Knoxville, TN, U.S.A. --- (METERING.COM) --- November 29, 2010 - The core drivers for smart grid deployments globally are primarily economic and policy based, according to a recent report from the Electric Power Research Institute (EPRI).

The economic drivers are similar to those that have existed over the last century – having the most effective way to match electric supply with demand 100 percent of the time and cover many subcategories. The newest driver is the rate at which emerging technologies are advancing, such as communications, computing power, energy storage, and renewable generation, which are creating new opportunities and innovative ways to match electric supply and demand. In addition, there are emerging drivers to understand potential business models where power sales do not drive profits.

The report says one of the key findings of the survey is that smart grid pilots and demonstrations are being pursued to determine costs and benefits so that the extension of the smart grid applications for wide-scale deployment can be pursued in an educated manner and help to understand the factors that can affect the costs and benefits.
In addition, a key external driver is regulatory policy goals including greenhouse gas, energy efficiency, reliability, and renewable portfolio standards.

The report, Smart Grid Leadership Report: Global Smart Grid Implementation Assessment, was prepared by EPRI and the Galvin Initiative with the goal to provide a global perspective on the key drivers for utilities to deploy smart grid projects and identify emerging trends in those deployments.
The report finds that applications being deployed within smart grid projects range from project to project, but the most common include demand side integration and empowering customers, improving system performance and power flow and energy, and reducing greenhouse gases.

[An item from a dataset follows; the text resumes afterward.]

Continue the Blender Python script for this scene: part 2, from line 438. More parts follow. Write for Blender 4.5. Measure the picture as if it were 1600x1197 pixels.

These findings confirm that information and communication technologies are at the forefront of smart grid projects in order to enable integration of demand side resources, power quality and reliability applications, and renewable generation penetration. A majority of respondents indicated “Internal Operations” improvement as a key driver that prompted their smart grid project. The response to this and similar questions highlight the complexity of smart grid projects and that there is no one-size-fits-all in regards to what is the single most important driver for all utilities, says the report.

An important survey result was that less than half of those who responded indicated that they have conducted market research for the smart grid project at their company and most companies indicated that their customers have very little knowledge of the smart grid. This is an indication that developing activities involving customer interaction, such as variable pricing programs, will be important to help educate customers about the smart grid, states the report.